Grandmother slapped with fine for upside-down ticket

Parking ticket on a car windshield.
Parking ticket on a car windshield.



A Nottinghamshire grandmother has been issued with a parking fine - because her pay-and-display ticket was upside down.

Janet Gasson, 67, parked in Newark town centre while she went to watch her granddaughter at a dance rehearsal. But when she returned to her car, she found a £50 penalty ticket, despite the fact that her parking ticket still had 15 minutes to run.

When she collared the traffic warden for an explanation, she was told that it was because her ticket had been displayed upside down.

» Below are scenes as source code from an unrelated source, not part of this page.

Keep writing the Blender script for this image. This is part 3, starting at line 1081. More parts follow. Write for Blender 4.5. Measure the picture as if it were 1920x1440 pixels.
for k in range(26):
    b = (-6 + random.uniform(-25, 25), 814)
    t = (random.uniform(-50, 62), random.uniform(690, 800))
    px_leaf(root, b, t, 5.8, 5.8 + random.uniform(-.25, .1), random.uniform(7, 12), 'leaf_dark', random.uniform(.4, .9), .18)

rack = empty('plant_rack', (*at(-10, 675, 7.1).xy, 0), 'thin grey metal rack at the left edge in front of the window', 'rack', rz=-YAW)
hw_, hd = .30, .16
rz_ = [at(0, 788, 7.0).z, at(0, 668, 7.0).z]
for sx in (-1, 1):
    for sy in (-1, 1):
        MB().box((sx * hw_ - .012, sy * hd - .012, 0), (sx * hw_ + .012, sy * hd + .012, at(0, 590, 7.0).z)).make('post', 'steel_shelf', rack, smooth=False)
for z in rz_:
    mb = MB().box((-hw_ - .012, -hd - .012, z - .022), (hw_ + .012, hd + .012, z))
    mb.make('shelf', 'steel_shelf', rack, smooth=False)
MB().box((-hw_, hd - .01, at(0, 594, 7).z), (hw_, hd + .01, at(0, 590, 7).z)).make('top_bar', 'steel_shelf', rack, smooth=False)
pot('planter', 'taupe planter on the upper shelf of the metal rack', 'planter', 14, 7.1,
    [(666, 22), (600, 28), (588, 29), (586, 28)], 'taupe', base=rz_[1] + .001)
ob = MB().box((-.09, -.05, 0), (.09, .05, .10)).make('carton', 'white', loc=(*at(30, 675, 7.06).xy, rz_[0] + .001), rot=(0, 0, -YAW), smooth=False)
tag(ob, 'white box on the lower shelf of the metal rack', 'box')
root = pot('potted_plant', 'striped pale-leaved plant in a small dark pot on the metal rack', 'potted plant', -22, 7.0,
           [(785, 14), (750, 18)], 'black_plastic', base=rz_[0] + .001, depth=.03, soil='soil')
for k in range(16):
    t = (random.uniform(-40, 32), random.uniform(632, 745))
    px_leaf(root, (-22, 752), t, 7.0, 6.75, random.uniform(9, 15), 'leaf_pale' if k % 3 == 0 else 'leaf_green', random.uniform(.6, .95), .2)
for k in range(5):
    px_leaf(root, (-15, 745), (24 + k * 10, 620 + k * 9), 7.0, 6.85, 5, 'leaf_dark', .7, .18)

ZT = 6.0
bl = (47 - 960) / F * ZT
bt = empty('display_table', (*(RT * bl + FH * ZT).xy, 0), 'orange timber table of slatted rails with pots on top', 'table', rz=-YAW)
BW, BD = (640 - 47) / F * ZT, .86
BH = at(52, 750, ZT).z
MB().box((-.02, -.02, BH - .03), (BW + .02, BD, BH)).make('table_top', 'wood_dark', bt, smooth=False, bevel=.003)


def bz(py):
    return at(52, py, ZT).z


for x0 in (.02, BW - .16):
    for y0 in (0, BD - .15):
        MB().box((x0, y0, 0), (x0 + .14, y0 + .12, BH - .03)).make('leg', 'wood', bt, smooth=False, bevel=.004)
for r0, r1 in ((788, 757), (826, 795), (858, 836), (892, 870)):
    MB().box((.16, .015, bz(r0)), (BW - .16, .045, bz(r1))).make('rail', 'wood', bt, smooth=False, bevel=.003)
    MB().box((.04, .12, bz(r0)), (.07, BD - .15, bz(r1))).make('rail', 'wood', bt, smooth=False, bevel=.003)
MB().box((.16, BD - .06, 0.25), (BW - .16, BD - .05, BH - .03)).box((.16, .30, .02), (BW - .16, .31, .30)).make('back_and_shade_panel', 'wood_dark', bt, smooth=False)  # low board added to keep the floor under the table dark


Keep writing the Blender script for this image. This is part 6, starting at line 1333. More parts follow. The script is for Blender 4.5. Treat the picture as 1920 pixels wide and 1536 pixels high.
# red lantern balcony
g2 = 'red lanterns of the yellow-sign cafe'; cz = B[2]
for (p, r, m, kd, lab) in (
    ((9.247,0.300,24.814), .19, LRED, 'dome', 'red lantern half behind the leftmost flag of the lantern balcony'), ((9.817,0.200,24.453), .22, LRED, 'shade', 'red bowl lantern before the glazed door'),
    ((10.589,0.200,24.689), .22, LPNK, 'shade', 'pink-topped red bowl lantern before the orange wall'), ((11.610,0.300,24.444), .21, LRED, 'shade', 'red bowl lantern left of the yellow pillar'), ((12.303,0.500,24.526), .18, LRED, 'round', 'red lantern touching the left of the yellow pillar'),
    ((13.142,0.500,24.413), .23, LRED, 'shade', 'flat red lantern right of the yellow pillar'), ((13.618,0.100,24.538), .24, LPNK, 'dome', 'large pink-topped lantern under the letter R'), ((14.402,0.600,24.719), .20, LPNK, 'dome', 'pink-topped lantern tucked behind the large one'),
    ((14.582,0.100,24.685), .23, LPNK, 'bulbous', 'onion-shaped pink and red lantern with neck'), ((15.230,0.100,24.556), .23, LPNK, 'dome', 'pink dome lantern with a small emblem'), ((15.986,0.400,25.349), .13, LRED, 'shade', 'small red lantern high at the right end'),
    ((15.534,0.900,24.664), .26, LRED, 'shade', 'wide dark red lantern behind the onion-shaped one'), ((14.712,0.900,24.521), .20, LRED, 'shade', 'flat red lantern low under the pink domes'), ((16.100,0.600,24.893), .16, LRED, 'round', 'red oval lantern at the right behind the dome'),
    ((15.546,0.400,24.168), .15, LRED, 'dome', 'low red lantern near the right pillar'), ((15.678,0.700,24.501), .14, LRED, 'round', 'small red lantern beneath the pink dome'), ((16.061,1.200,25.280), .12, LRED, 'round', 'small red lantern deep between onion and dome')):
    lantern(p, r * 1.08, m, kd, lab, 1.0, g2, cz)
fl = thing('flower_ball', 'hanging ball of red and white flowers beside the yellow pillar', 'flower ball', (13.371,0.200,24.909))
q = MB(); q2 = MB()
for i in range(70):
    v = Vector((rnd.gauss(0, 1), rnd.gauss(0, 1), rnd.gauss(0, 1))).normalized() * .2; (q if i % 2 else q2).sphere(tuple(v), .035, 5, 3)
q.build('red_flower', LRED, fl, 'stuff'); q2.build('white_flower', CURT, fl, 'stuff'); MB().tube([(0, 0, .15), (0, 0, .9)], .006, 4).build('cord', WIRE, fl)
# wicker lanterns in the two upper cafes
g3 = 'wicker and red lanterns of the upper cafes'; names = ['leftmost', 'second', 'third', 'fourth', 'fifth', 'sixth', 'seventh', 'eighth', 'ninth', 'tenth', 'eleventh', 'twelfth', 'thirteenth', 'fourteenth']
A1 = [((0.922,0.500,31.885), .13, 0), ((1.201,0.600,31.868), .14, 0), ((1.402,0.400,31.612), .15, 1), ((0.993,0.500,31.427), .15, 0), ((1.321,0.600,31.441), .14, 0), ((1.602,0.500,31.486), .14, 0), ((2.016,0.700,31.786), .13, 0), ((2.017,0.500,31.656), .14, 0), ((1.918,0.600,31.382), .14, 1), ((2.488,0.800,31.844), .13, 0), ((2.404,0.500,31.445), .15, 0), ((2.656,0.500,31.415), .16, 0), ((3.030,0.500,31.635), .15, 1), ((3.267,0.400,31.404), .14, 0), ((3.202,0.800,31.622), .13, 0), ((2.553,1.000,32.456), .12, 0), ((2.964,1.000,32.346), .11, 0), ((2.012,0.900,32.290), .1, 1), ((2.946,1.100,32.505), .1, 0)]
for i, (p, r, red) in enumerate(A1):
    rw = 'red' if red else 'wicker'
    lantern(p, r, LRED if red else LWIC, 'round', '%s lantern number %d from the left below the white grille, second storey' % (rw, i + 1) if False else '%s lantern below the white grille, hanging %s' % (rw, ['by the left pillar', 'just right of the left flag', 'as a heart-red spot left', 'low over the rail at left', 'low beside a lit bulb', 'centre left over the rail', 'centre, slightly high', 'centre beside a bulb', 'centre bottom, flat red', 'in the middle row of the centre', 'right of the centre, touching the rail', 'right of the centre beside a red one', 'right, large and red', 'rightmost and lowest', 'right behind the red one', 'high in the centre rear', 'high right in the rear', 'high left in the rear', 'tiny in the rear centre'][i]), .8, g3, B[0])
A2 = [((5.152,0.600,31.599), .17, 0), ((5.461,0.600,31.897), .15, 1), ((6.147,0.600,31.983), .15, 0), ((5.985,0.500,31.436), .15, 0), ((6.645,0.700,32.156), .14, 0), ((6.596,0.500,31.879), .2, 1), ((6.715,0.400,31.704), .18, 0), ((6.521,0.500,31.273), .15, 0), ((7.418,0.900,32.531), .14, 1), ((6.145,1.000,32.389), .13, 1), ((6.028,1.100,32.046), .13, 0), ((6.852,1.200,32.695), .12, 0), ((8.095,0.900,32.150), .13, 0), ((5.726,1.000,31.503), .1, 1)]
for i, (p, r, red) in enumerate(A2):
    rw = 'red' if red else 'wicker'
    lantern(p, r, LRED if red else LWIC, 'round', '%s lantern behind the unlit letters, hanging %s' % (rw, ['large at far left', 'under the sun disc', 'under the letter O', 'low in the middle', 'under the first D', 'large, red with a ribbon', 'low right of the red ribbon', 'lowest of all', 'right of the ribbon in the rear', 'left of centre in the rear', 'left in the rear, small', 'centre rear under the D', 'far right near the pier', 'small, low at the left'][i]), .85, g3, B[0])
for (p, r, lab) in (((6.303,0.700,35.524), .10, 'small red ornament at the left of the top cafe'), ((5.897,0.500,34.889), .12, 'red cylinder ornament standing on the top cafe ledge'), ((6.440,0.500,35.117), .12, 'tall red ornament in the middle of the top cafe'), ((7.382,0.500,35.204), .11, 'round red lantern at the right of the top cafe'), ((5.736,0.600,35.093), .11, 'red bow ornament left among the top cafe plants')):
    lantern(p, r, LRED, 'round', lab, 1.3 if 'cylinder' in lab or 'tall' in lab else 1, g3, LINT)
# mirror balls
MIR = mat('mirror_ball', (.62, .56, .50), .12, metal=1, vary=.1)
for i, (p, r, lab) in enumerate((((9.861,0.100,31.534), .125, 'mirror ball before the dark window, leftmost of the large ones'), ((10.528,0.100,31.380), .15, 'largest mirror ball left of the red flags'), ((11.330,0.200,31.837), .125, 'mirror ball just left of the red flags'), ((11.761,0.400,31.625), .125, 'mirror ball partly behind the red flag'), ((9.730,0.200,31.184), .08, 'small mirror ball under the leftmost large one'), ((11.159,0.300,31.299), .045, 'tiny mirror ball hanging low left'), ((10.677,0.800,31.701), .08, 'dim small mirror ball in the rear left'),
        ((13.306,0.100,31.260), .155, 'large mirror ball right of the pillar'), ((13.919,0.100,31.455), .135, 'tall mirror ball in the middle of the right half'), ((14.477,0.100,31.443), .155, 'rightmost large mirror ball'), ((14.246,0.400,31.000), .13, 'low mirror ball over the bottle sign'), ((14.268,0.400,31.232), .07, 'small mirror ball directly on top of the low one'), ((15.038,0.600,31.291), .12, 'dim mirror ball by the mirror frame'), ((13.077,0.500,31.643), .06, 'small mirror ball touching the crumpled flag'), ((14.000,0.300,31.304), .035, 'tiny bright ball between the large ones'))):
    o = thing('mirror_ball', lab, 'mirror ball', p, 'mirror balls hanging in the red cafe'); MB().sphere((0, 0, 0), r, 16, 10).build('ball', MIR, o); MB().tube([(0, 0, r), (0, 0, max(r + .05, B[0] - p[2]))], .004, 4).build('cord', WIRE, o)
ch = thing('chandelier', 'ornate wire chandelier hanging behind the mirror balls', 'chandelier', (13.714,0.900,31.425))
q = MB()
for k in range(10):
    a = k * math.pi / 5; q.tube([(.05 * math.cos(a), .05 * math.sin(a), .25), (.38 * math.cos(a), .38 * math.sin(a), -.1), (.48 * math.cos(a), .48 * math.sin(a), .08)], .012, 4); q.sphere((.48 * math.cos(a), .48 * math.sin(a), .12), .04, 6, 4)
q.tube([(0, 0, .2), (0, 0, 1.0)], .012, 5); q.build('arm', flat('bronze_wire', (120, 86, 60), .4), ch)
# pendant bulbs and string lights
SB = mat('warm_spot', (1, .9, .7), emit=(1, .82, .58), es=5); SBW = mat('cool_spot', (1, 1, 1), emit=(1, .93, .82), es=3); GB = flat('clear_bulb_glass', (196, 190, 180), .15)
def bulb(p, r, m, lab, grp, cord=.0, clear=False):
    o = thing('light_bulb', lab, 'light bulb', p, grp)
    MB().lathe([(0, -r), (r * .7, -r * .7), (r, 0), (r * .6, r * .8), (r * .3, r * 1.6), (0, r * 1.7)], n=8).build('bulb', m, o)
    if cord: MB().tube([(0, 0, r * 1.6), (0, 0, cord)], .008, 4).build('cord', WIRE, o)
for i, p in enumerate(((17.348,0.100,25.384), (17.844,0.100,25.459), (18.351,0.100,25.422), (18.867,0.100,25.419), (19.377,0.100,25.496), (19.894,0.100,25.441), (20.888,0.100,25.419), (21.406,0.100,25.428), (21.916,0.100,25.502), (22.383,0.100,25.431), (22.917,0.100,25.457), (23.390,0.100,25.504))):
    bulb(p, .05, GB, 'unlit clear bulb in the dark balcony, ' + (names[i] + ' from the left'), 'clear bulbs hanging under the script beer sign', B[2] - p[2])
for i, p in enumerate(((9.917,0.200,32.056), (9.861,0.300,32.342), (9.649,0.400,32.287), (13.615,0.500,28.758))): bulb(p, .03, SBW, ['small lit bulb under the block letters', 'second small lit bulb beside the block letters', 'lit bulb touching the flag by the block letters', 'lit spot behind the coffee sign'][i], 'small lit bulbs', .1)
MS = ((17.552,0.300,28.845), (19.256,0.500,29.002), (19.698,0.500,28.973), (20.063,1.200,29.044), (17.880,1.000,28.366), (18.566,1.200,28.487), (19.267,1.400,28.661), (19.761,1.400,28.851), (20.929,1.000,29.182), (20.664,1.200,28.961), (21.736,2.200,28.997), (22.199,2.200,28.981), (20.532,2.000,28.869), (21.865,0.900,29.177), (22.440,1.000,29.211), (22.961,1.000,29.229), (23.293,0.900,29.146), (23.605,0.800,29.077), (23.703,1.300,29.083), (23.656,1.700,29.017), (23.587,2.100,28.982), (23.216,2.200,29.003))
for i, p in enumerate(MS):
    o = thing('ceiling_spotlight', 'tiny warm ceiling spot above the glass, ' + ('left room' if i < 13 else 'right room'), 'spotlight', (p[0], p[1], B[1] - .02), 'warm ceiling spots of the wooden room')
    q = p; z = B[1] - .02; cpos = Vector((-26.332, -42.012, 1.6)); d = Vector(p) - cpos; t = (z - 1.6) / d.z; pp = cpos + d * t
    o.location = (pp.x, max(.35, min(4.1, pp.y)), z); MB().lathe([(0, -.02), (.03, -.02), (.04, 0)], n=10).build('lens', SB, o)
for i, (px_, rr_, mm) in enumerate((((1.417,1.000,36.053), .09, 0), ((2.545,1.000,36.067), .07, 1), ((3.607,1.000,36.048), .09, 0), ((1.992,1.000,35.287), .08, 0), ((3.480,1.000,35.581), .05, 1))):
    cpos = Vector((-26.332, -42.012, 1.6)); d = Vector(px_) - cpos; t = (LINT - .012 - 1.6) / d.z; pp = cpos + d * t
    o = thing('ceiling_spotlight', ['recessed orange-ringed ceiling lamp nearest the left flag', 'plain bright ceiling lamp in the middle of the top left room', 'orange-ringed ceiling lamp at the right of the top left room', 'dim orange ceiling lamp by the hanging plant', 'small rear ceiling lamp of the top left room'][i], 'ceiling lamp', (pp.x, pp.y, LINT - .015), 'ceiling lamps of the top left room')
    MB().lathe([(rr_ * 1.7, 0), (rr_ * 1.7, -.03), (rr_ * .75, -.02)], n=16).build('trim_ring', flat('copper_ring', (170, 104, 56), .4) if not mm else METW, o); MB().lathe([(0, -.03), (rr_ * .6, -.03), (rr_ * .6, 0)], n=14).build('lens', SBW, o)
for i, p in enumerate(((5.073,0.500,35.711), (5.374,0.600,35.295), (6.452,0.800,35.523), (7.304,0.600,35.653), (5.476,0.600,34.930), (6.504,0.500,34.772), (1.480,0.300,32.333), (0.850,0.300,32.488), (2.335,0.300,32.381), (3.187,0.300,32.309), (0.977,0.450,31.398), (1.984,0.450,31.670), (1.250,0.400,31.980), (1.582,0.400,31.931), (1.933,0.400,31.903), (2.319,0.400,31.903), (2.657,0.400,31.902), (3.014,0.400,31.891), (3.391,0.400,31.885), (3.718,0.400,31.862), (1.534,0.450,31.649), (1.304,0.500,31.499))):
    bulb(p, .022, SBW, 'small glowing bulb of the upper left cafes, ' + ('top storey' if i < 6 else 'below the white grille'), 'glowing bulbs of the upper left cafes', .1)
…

"I had laid the ticket on the dashboard, like I always do. He said it was upside down and that he couldn't read it," Mrs Gasson told the Daily Mail. "It was outrageous. If it had been out of time then fair enough, but it wasn't."

Plans to appeal
Mrs Gasson now plans to appeal, after having been told by the council that the ticket should be acceptable as long as it was legible.

Councils slapped nearly eight million penalty charge notices on cars last year, according to Churchill Insurance. It's a lucrative business for them, raking in around £255 million last year. While the number has fallen slightly, following government calls, councils are still issuing a ticket every four seconds. Westminster alone accounted for 455,000 - more than four for every resident.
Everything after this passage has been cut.